Today was one of those days I wished I had a camera with me as I did the morning beach walk.
I would have been able to capture the bold announcement in the sand:
LANNA WAS HEAR
Washed away now, no doubt.
Of course we know from the OECD that Australian students have one of the highest literacy rates in the world. We also know that the test does not include speling – or even gramer.
I feel for the generation or two of kids and young adults who have been so seriously short-changed in the cause of educational “reform”. How seriously can a prospective employer in, say, a law firm or a consultancy business be expected to take a young graduate who can’t spell and has no understanding of grammar?

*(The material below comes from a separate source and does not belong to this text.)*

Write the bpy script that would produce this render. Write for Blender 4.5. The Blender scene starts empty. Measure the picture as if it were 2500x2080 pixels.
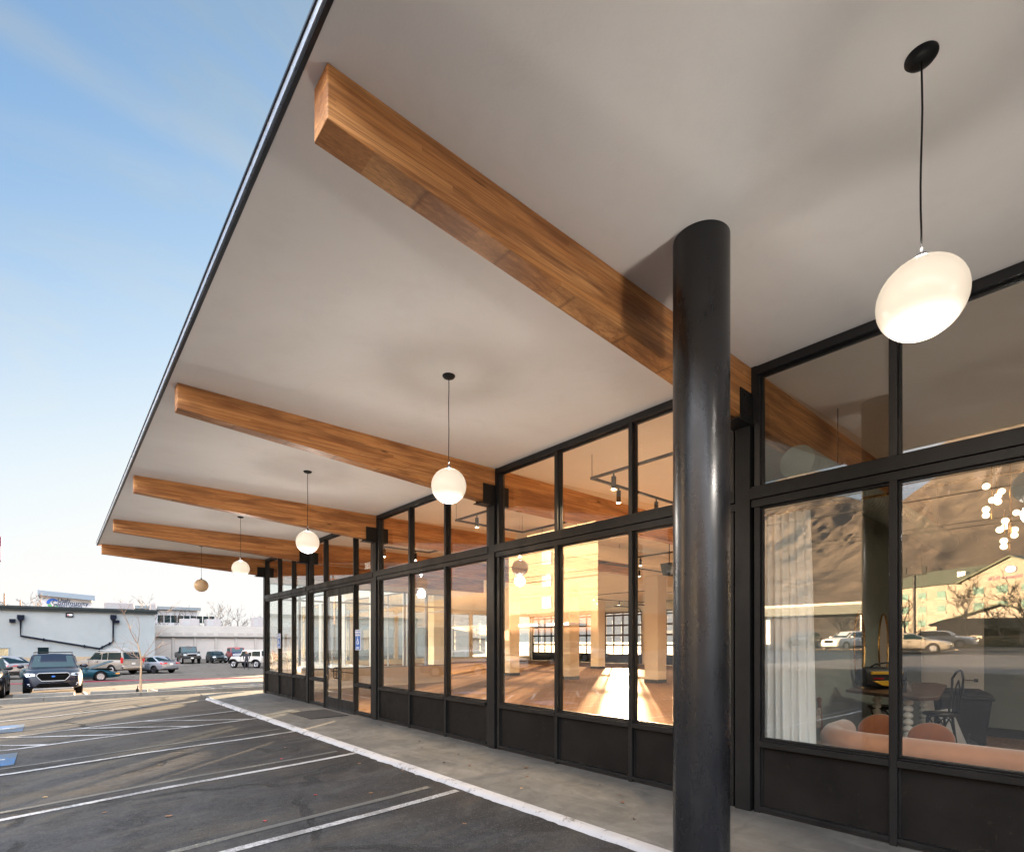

Of course, every good teacher wants to prepare his or her students as well as possible for life, but it doesn’t have to be an either/or thing. As a high school history teacher I found the curriculum very old-fashioned and restrictive, but I knew my students were going to be examined on that. I did not feel I had any right to limit their potential because I had a supposedly more elevated view of the field of history. My solution was to develop ways to fast-track them through the “official” material, put the onus on them do to more at home and then devote as much class time as possible to really getting into history as an exciting intellectual discipline, teaching them how to fish in those waters, so to speak.
But no worries, the OECD says we’re fine on the old literacy front, mate. And we can just download stuff now and learn from our iPods, can’t we?